As summer gears up, I look forward to attending concerts at the Pritzker Pavilion in Chicago’s Grant Park.  These free concerts are generally packed—as many as 10,000 people in the seats and on the lawn to listen, not to some superstar act from out of town, but to our own homegrown Grant Park Orchestra.

Afterwards I, and thousands of others, walk around the marvelous open museum that is Millennium Park, again, free.  As it should be. Free, publicly supported arts are a vital recreational option during an economic crisis, or any time. Viewing something unhampered by a commercial motive is critical to a thinking society.

Unfortunately, I will be unable go to the Art Institute, a formerly dirt cheap, publicly funded museum operating rent free on public land, because they had to raise their entry fee to punitive rates.

They, and hundreds of other arts organizations, libraries, and schools all over the state and the country had to do this because while local, state and municipal governments are busy shoveling billions of dollars into gaping maws of big industry, cutting THEIR taxes and offering THEM subsidies, things that people use and need are slashed out of existence.

Are legislators even remotely aware of the impact of the arts and education on the economy?  Of study after study after economic study demonstrating the multiplier effect on towns of a vibrant arts community and educated populace?  Do they not realize that there are families, like mine, whose entire subsistence derives from their jobs in arts and culture?  Do our jobs not count somehow, because they don’t fit a narrow definition of “business,” meaning profit-driven and privately owned? I dunno, my work feels like a job to me! Don’t even get me started on what our society is doing to our formerly unsurpassed public schools, roads, libraries, civic services and public health facilities.  But hey, thank god the banks are doing okay again! Better make sure Apple gets its tax break!

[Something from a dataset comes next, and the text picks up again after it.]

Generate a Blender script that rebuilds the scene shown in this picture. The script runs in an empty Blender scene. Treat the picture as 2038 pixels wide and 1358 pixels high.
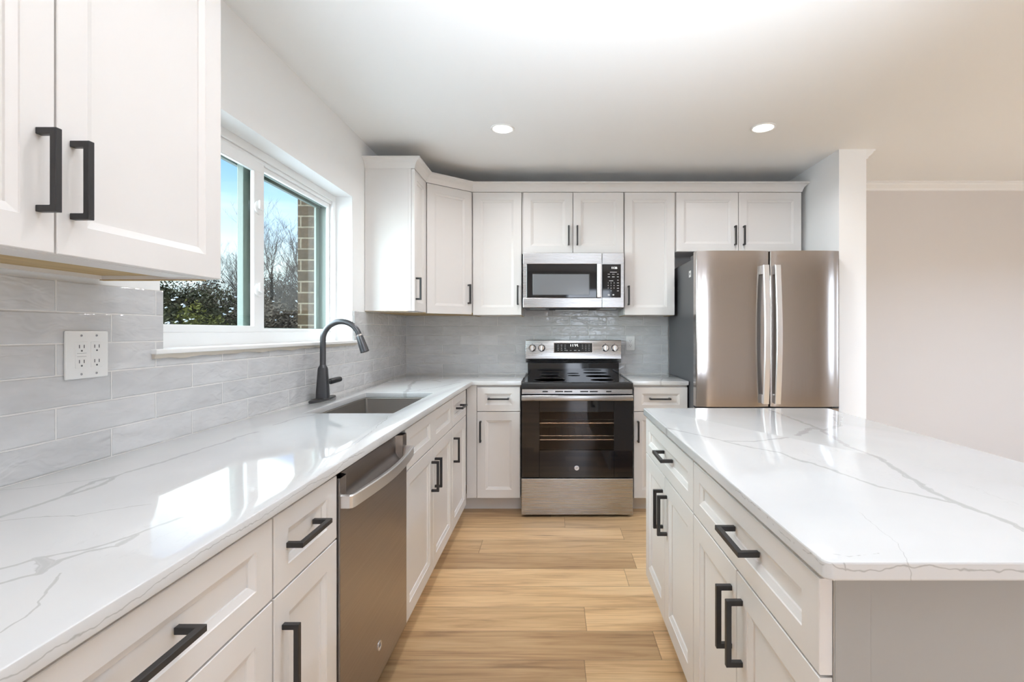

Although, contrary to the myth of “socialized” support, government funding in this country could never have been described as anything larger than pitiful, the latest threats of cuts and closures moves us well over into scandalous.   Every industrialized, wealthy nation in the world, in the entire world, supports its artists through heavy subsidies.  In this country, the weak-willed, fraidy-cat, ball-less idiots who call themselves our elected officials seem to think nothing of feeding garbage to the ill-informed masses (ill-informed because we don’t fund education or public media either), and then decimating only the programs that they perceive have little potential of lining their own pockets with campaign cash.  Better put that money into prisons so you can just lock us all up.  But be sure not to fund any actual rehab or educational services there! Oh, wait, you don’t need my reminder on that, because that was already cut too.

My job is a job. My industry is an industry and my business is a business. Reducing subsidies will force out the people it’s supposed to serve, which would be, well, the people.